TASK STATEMENT: Give again only the lines beginning with the one that contains "Build this scene" and ending with the one that contains "# gallery soffit"; include both of those lines.
◇ ◇ ◇ ◇ ◇ ◇ ◇
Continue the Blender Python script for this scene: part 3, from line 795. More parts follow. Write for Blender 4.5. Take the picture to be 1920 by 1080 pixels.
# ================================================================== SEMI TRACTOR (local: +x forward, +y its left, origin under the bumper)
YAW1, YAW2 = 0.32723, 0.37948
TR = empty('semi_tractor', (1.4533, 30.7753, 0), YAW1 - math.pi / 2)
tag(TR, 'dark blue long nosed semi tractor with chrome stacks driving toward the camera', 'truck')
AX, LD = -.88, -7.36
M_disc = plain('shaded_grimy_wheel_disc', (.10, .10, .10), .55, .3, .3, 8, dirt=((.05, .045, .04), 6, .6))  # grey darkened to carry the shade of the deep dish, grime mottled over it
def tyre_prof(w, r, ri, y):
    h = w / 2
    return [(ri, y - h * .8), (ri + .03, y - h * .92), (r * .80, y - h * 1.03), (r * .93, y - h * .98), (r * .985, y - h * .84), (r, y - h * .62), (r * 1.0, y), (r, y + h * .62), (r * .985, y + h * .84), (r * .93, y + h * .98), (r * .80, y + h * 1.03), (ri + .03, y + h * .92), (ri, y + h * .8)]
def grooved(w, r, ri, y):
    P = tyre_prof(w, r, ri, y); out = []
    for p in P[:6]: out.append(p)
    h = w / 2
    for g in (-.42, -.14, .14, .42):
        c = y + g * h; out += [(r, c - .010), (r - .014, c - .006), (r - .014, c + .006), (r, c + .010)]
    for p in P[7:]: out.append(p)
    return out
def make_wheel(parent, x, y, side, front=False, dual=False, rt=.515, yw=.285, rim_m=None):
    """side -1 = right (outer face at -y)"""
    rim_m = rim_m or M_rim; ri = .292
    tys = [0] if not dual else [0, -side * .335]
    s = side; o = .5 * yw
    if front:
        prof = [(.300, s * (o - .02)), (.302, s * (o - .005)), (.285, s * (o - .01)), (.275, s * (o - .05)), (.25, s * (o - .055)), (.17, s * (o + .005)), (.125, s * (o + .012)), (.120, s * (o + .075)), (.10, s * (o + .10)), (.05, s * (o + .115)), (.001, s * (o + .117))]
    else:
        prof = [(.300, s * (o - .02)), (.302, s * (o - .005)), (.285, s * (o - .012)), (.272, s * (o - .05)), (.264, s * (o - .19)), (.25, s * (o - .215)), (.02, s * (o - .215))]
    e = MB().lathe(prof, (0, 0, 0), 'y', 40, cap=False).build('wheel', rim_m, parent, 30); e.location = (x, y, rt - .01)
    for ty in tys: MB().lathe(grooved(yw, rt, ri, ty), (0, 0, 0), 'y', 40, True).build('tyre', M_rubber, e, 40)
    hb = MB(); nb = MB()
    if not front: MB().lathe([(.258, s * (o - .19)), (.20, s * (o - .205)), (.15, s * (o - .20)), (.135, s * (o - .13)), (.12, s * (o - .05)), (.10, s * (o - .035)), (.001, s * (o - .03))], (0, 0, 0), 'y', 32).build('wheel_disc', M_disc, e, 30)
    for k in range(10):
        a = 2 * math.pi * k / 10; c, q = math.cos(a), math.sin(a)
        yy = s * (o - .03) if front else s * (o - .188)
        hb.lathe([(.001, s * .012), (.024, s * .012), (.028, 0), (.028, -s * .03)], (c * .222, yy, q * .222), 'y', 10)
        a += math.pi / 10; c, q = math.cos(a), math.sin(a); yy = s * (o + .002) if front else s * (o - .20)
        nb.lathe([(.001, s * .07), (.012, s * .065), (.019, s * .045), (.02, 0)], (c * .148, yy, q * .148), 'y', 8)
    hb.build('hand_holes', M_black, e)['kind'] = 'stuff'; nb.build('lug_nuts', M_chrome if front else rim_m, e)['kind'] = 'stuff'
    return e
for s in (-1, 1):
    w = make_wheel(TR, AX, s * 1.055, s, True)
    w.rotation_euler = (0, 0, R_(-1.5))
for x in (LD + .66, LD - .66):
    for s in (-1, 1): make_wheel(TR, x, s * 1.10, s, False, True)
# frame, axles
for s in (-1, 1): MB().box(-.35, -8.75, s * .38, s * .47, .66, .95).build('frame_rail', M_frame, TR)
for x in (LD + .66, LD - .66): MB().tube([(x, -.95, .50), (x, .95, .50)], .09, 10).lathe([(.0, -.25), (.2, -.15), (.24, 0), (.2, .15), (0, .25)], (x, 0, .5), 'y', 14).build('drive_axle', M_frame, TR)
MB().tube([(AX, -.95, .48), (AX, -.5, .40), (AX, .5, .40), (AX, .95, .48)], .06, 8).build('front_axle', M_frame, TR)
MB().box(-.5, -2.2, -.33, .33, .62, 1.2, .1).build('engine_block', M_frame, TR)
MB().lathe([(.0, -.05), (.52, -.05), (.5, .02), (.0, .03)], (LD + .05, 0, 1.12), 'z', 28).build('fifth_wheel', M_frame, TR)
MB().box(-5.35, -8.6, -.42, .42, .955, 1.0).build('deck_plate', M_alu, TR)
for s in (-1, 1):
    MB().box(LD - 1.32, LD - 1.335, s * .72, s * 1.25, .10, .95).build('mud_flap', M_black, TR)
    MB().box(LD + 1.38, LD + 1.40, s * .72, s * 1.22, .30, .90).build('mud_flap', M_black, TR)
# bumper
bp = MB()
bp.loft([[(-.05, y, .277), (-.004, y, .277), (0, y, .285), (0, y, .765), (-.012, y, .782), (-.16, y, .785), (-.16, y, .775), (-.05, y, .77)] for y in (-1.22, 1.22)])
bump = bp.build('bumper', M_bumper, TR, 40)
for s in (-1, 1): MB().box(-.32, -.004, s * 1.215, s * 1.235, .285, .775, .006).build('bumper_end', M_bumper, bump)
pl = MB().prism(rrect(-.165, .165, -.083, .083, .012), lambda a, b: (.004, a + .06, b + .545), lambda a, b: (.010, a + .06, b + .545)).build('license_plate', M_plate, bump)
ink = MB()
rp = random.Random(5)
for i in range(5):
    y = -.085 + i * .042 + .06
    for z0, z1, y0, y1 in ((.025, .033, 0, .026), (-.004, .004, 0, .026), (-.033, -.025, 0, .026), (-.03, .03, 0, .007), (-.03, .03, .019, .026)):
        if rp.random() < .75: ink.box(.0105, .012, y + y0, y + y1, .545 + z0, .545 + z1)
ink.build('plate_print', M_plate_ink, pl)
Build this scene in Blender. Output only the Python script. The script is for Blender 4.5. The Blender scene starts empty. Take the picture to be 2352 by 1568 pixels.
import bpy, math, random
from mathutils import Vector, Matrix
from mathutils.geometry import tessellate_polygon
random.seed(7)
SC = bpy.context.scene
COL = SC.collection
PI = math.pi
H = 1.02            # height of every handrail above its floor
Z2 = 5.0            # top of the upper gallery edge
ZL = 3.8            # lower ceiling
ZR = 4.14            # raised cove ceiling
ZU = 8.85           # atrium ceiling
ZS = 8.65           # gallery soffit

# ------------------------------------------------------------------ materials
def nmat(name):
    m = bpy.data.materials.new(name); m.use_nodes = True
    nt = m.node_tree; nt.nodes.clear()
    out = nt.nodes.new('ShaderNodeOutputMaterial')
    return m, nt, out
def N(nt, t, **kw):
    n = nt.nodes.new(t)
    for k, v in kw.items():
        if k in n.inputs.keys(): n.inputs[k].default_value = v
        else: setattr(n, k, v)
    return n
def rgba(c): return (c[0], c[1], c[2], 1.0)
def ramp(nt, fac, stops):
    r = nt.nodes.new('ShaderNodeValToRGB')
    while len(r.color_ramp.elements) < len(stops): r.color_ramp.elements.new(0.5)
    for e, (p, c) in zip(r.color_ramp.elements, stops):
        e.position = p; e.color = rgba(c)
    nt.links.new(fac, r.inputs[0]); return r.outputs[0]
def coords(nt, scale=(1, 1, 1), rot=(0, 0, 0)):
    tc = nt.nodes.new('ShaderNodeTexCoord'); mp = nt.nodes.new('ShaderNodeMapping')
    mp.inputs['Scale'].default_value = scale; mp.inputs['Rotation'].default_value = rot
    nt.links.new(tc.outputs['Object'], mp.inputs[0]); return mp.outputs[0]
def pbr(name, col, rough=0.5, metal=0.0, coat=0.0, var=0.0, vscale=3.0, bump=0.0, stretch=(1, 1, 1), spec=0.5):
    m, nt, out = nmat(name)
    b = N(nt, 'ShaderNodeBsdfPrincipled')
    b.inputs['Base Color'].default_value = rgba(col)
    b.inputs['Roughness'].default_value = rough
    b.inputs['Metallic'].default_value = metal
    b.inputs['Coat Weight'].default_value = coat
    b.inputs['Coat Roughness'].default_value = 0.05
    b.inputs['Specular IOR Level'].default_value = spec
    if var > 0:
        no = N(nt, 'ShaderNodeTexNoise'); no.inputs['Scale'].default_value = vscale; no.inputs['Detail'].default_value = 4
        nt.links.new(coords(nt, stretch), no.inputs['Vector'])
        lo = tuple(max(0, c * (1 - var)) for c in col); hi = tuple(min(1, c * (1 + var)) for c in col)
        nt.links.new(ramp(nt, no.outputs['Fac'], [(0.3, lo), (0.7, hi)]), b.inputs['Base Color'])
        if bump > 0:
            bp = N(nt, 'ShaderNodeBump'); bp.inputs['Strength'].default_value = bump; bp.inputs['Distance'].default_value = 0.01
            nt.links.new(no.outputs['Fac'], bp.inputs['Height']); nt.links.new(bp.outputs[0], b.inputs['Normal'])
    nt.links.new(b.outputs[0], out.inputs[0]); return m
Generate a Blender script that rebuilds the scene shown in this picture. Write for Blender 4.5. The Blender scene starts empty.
◇ ◇ ◇ ◇ ◇ ◇ ◇
SOLUTION TO THE EXERCISE:
Build this scene in Blender. Output only the Python script. The script is for Blender 4.5. The Blender scene starts empty. Take the picture to be 2352 by 1568 pixels.
import bpy, math, random
from mathutils import Vector, Matrix
from mathutils.geometry import tessellate_polygon
random.seed(7)
SC = bpy.context.scene
COL = SC.collection
PI = math.pi
H = 1.02            # height of every handrail above its floor
Z2 = 5.0            # top of the upper gallery edge
ZL = 3.8            # lower ceiling
ZR = 4.14            # raised cove ceiling
ZU = 8.85           # atrium ceiling
ZS = 8.65           # gallery soffit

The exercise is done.